--- begin DATA SUPPLIED ---

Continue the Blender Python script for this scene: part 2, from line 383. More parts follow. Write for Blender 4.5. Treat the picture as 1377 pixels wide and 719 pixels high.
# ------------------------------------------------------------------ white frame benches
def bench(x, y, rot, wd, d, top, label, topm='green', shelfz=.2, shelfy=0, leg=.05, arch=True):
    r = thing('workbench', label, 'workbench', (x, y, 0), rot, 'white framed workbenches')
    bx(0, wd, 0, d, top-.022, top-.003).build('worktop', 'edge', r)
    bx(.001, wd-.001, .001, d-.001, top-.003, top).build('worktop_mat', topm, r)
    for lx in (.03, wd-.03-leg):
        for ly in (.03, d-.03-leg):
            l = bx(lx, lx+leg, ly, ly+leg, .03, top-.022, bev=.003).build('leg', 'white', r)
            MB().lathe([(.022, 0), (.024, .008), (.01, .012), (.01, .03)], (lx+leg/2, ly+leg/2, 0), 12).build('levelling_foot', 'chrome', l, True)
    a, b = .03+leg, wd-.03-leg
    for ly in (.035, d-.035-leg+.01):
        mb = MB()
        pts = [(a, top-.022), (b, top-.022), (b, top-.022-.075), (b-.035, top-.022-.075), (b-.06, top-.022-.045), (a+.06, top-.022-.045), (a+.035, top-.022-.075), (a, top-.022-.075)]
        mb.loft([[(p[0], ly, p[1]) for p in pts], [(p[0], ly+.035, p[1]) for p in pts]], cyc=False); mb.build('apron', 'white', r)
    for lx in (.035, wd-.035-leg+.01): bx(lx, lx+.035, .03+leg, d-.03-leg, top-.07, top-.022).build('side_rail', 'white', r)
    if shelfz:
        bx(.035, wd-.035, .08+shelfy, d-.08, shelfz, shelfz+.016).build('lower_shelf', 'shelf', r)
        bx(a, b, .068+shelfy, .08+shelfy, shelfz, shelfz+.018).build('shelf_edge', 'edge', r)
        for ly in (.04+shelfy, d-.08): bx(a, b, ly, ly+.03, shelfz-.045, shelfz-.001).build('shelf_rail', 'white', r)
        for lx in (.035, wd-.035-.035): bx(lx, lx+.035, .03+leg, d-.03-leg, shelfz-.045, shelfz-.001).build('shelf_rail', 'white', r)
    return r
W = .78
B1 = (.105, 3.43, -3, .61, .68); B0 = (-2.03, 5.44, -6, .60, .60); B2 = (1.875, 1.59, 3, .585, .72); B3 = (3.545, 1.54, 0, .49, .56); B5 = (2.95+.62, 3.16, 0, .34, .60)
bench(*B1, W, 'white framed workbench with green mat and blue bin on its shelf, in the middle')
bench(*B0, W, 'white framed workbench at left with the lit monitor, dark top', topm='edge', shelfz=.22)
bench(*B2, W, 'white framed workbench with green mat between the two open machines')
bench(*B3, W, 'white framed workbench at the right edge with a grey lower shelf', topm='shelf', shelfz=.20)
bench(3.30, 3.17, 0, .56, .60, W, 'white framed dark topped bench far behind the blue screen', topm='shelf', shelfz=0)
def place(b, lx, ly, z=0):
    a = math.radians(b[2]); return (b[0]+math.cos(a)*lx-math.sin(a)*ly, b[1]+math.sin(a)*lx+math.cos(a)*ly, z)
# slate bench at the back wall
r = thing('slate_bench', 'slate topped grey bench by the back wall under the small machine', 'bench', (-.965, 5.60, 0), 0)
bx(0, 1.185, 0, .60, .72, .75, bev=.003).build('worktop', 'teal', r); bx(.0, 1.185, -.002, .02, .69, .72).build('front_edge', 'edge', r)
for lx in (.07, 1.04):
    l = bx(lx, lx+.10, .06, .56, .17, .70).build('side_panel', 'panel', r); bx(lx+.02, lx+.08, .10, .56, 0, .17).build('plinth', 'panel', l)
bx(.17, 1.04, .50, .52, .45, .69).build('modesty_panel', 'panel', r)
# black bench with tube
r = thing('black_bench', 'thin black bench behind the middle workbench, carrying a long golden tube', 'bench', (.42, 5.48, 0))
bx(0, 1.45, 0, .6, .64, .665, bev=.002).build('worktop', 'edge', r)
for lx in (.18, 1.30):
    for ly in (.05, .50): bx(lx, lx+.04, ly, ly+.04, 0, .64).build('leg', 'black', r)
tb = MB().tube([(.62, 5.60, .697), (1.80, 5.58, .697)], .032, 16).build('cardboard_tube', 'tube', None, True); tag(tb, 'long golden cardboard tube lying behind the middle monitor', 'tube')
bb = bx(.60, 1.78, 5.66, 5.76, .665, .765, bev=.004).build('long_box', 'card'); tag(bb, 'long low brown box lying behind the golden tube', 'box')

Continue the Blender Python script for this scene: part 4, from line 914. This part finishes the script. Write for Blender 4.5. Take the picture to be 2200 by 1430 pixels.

--- end DATA SUPPLIED ---

> [JOB]:
Each line above must be reproduced exactly as it stands.

> [CORRECT RESULT]:
Continue the Blender Python script for this scene: part 2, from line 383. More parts follow. Write for Blender 4.5. Treat the picture as 1377 pixels wide and 719 pixels high.
# ------------------------------------------------------------------ white frame benches
def bench(x, y, rot, wd, d, top, label, topm='green', shelfz=.2, shelfy=0, leg=.05, arch=True):
    r = thing('workbench', label, 'workbench', (x, y, 0), rot, 'white framed workbenches')
    bx(0, wd, 0, d, top-.022, top-.003).build('worktop', 'edge', r)
    bx(.001, wd-.001, .001, d-.001, top-.003, top).build('worktop_mat', topm, r)
    for lx in (.03, wd-.03-leg):
        for ly in (.03, d-.03-leg):
            l = bx(lx, lx+leg, ly, ly+leg, .03, top-.022, bev=.003).build('leg', 'white', r)
            MB().lathe([(.022, 0), (.024, .008), (.01, .012), (.01, .03)], (lx+leg/2, ly+leg/2, 0), 12).build('levelling_foot', 'chrome', l, True)
    a, b = .03+leg, wd-.03-leg
    for ly in (.035, d-.035-leg+.01):
        mb = MB()
        pts = [(a, top-.022), (b, top-.022), (b, top-.022-.075), (b-.035, top-.022-.075), (b-.06, top-.022-.045), (a+.06, top-.022-.045), (a+.035, top-.022-.075), (a, top-.022-.075)]
        mb.loft([[(p[0], ly, p[1]) for p in pts], [(p[0], ly+.035, p[1]) for p in pts]], cyc=False); mb.build('apron', 'white', r)
    for lx in (.035, wd-.035-leg+.01): bx(lx, lx+.035, .03+leg, d-.03-leg, top-.07, top-.022).build('side_rail', 'white', r)
    if shelfz:
        bx(.035, wd-.035, .08+shelfy, d-.08, shelfz, shelfz+.016).build('lower_shelf', 'shelf', r)
        bx(a, b, .068+shelfy, .08+shelfy, shelfz, shelfz+.018).build('shelf_edge', 'edge', r)
        for ly in (.04+shelfy, d-.08): bx(a, b, ly, ly+.03, shelfz-.045, shelfz-.001).build('shelf_rail', 'white', r)
        for lx in (.035, wd-.035-.035): bx(lx, lx+.035, .03+leg, d-.03-leg, shelfz-.045, shelfz-.001).build('shelf_rail', 'white', r)
    return r
W = .78
B1 = (.105, 3.43, -3, .61, .68); B0 = (-2.03, 5.44, -6, .60, .60); B2 = (1.875, 1.59, 3, .585, .72); B3 = (3.545, 1.54, 0, .49, .56); B5 = (2.95+.62, 3.16, 0, .34, .60)
bench(*B1, W, 'white framed workbench with green mat and blue bin on its shelf, in the middle')
bench(*B0, W, 'white framed workbench at left with the lit monitor, dark top', topm='edge', shelfz=.22)
bench(*B2, W, 'white framed workbench with green mat between the two open machines')
bench(*B3, W, 'white framed workbench at the right edge with a grey lower shelf', topm='shelf', shelfz=.20)
bench(3.30, 3.17, 0, .56, .60, W, 'white framed dark topped bench far behind the blue screen', topm='shelf', shelfz=0)
def place(b, lx, ly, z=0):
    a = math.radians(b[2]); return (b[0]+math.cos(a)*lx-math.sin(a)*ly, b[1]+math.sin(a)*lx+math.cos(a)*ly, z)
# slate bench at the back wall
r = thing('slate_bench', 'slate topped grey bench by the back wall under the small machine', 'bench', (-.965, 5.60, 0), 0)
bx(0, 1.185, 0, .60, .72, .75, bev=.003).build('worktop', 'teal', r); bx(.0, 1.185, -.002, .02, .69, .72).build('front_edge', 'edge', r)
for lx in (.07, 1.04):
    l = bx(lx, lx+.10, .06, .56, .17, .70).build('side_panel', 'panel', r); bx(lx+.02, lx+.08, .10, .56, 0, .17).build('plinth', 'panel', l)
bx(.17, 1.04, .50, .52, .45, .69).build('modesty_panel', 'panel', r)
# black bench with tube
r = thing('black_bench', 'thin black bench behind the middle workbench, carrying a long golden tube', 'bench', (.42, 5.48, 0))
bx(0, 1.45, 0, .6, .64, .665, bev=.002).build('worktop', 'edge', r)
for lx in (.18, 1.30):
    for ly in (.05, .50): bx(lx, lx+.04, ly, ly+.04, 0, .64).build('leg', 'black', r)
tb = MB().tube([(.62, 5.60, .697), (1.80, 5.58, .697)], .032, 16).build('cardboard_tube', 'tube', None, True); tag(tb, 'long golden cardboard tube lying behind the middle monitor', 'tube')
bb = bx(.60, 1.78, 5.66, 5.76, .665, .765, bev=.004).build('long_box', 'card'); tag(bb, 'long low brown box lying behind the golden tube', 'box')

Continue the Blender Python script for this scene: part 4, from line 914. This part finishes the script. Write for Blender 4.5. Take the picture to be 2200 by 1430 pixels.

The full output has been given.